→ **Task details**
Repeat the material exactly, leaving nothing out.

★ ★ ★ ★ ★

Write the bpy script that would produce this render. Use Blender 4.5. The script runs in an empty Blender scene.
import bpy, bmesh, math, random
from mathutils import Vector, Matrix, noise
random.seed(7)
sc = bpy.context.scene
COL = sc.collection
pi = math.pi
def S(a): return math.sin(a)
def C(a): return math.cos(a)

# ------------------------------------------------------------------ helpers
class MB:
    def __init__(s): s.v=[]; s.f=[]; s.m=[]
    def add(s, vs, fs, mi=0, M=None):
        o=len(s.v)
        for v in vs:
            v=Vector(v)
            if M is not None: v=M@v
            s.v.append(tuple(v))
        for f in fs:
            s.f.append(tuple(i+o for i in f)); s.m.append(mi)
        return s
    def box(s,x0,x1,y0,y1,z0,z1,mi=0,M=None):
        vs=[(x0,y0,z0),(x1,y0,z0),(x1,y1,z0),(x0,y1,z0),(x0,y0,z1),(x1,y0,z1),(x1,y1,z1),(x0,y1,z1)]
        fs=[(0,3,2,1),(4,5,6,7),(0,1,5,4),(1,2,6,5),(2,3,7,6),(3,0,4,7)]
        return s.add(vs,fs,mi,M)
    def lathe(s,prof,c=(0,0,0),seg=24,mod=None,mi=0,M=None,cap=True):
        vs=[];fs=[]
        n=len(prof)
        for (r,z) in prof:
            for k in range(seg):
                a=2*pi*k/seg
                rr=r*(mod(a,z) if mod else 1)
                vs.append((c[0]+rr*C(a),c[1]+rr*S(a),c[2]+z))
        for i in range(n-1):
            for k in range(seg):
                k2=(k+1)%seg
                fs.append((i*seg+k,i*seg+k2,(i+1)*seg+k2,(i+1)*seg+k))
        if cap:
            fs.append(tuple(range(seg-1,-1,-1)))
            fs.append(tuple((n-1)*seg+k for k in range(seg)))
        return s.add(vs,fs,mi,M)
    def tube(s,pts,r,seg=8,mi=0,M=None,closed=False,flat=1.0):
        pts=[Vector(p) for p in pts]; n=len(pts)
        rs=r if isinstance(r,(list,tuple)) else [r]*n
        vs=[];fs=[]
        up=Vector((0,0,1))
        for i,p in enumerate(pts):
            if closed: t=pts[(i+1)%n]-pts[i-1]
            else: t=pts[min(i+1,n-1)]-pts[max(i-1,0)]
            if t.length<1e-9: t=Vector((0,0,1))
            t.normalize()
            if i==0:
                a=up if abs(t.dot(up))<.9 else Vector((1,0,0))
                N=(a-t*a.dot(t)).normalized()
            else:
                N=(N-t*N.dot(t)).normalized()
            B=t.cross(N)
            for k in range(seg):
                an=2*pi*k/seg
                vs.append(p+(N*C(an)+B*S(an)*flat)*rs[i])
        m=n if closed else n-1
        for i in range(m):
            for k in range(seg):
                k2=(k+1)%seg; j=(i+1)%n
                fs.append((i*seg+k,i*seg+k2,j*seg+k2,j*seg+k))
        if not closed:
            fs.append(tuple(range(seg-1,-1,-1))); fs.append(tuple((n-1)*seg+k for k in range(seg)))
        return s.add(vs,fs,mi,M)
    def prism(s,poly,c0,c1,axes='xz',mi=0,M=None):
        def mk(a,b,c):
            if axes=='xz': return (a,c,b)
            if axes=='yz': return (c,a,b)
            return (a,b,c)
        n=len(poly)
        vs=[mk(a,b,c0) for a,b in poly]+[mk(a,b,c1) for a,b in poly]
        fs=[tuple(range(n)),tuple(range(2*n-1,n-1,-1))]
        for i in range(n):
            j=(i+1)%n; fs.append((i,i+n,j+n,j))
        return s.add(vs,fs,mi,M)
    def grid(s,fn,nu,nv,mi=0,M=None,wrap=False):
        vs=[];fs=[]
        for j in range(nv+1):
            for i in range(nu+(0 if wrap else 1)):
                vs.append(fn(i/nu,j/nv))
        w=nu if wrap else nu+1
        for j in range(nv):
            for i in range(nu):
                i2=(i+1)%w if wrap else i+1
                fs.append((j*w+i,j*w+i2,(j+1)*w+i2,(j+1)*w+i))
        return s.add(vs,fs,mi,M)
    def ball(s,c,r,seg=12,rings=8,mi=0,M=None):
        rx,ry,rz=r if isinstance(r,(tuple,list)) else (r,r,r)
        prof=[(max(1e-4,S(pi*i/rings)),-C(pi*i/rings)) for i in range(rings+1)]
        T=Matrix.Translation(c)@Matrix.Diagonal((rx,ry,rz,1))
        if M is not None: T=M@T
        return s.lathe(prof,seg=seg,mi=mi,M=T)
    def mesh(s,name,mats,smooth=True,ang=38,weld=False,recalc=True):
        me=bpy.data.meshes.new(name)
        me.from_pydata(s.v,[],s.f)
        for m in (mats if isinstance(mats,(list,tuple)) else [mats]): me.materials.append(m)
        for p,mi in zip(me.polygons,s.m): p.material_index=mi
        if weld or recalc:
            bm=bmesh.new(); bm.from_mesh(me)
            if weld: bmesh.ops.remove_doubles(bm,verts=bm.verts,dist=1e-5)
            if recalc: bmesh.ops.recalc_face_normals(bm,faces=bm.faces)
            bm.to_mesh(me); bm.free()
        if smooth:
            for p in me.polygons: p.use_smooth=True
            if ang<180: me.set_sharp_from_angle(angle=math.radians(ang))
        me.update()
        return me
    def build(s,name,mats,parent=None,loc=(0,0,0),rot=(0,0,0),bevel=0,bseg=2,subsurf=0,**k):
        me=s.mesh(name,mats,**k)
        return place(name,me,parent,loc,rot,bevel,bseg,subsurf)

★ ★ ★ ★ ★

→ **Task result**
Write the bpy script that would produce this render. Use Blender 4.5. The script runs in an empty Blender scene.
import bpy, bmesh, math, random
from mathutils import Vector, Matrix, noise
random.seed(7)
sc = bpy.context.scene
COL = sc.collection
pi = math.pi
def S(a): return math.sin(a)
def C(a): return math.cos(a)

# ------------------------------------------------------------------ helpers
class MB:
    def __init__(s): s.v=[]; s.f=[]; s.m=[]
    def add(s, vs, fs, mi=0, M=None):
        o=len(s.v)
        for v in vs:
            v=Vector(v)
            if M is not None: v=M@v
            s.v.append(tuple(v))
        for f in fs:
            s.f.append(tuple(i+o for i in f)); s.m.append(mi)
        return s
    def box(s,x0,x1,y0,y1,z0,z1,mi=0,M=None):
        vs=[(x0,y0,z0),(x1,y0,z0),(x1,y1,z0),(x0,y1,z0),(x0,y0,z1),(x1,y0,z1),(x1,y1,z1),(x0,y1,z1)]
        fs=[(0,3,2,1),(4,5,6,7),(0,1,5,4),(1,2,6,5),(2,3,7,6),(3,0,4,7)]
        return s.add(vs,fs,mi,M)
    def lathe(s,prof,c=(0,0,0),seg=24,mod=None,mi=0,M=None,cap=True):
        vs=[];fs=[]
        n=len(prof)
        for (r,z) in prof:
            for k in range(seg):
                a=2*pi*k/seg
                rr=r*(mod(a,z) if mod else 1)
                vs.append((c[0]+rr*C(a),c[1]+rr*S(a),c[2]+z))
        for i in range(n-1):
            for k in range(seg):
                k2=(k+1)%seg
                fs.append((i*seg+k,i*seg+k2,(i+1)*seg+k2,(i+1)*seg+k))
        if cap:
            fs.append(tuple(range(seg-1,-1,-1)))
            fs.append(tuple((n-1)*seg+k for k in range(seg)))
        return s.add(vs,fs,mi,M)
    def tube(s,pts,r,seg=8,mi=0,M=None,closed=False,flat=1.0):
        pts=[Vector(p) for p in pts]; n=len(pts)
        rs=r if isinstance(r,(list,tuple)) else [r]*n
        vs=[];fs=[]
        up=Vector((0,0,1))
        for i,p in enumerate(pts):
            if closed: t=pts[(i+1)%n]-pts[i-1]
            else: t=pts[min(i+1,n-1)]-pts[max(i-1,0)]
            if t.length<1e-9: t=Vector((0,0,1))
            t.normalize()
            if i==0:
                a=up if abs(t.dot(up))<.9 else Vector((1,0,0))
                N=(a-t*a.dot(t)).normalized()
            else:
                N=(N-t*N.dot(t)).normalized()
            B=t.cross(N)
            for k in range(seg):
                an=2*pi*k/seg
                vs.append(p+(N*C(an)+B*S(an)*flat)*rs[i])
        m=n if closed else n-1
        for i in range(m):
            for k in range(seg):
                k2=(k+1)%seg; j=(i+1)%n
                fs.append((i*seg+k,i*seg+k2,j*seg+k2,j*seg+k))
        if not closed:
            fs.append(tuple(range(seg-1,-1,-1))); fs.append(tuple((n-1)*seg+k for k in range(seg)))
        return s.add(vs,fs,mi,M)
    def prism(s,poly,c0,c1,axes='xz',mi=0,M=None):
        def mk(a,b,c):
            if axes=='xz': return (a,c,b)
            if axes=='yz': return (c,a,b)
            return (a,b,c)
        n=len(poly)
        vs=[mk(a,b,c0) for a,b in poly]+[mk(a,b,c1) for a,b in poly]
        fs=[tuple(range(n)),tuple(range(2*n-1,n-1,-1))]
        for i in range(n):
            j=(i+1)%n; fs.append((i,i+n,j+n,j))
        return s.add(vs,fs,mi,M)
    def grid(s,fn,nu,nv,mi=0,M=None,wrap=False):
        vs=[];fs=[]
        for j in range(nv+1):
            for i in range(nu+(0 if wrap else 1)):
                vs.append(fn(i/nu,j/nv))
        w=nu if wrap else nu+1
        for j in range(nv):
            for i in range(nu):
                i2=(i+1)%w if wrap else i+1
                fs.append((j*w+i,j*w+i2,(j+1)*w+i2,(j+1)*w+i))
        return s.add(vs,fs,mi,M)
    def ball(s,c,r,seg=12,rings=8,mi=0,M=None):
        rx,ry,rz=r if isinstance(r,(tuple,list)) else (r,r,r)
        prof=[(max(1e-4,S(pi*i/rings)),-C(pi*i/rings)) for i in range(rings+1)]
        T=Matrix.Translation(c)@Matrix.Diagonal((rx,ry,rz,1))
        if M is not None: T=M@T
        return s.lathe(prof,seg=seg,mi=mi,M=T)
    def mesh(s,name,mats,smooth=True,ang=38,weld=False,recalc=True):
        me=bpy.data.meshes.new(name)
        me.from_pydata(s.v,[],s.f)
        for m in (mats if isinstance(mats,(list,tuple)) else [mats]): me.materials.append(m)
        for p,mi in zip(me.polygons,s.m): p.material_index=mi
        if weld or recalc:
            bm=bmesh.new(); bm.from_mesh(me)
            if weld: bmesh.ops.remove_doubles(bm,verts=bm.verts,dist=1e-5)
            if recalc: bmesh.ops.recalc_face_normals(bm,faces=bm.faces)
            bm.to_mesh(me); bm.free()
        if smooth:
            for p in me.polygons: p.use_smooth=True
            if ang<180: me.set_sharp_from_angle(angle=math.radians(ang))
        me.update()
        return me
    def build(s,name,mats,parent=None,loc=(0,0,0),rot=(0,0,0),bevel=0,bseg=2,subsurf=0,**k):
        me=s.mesh(name,mats,**k)
        return place(name,me,parent,loc,rot,bevel,bseg,subsurf)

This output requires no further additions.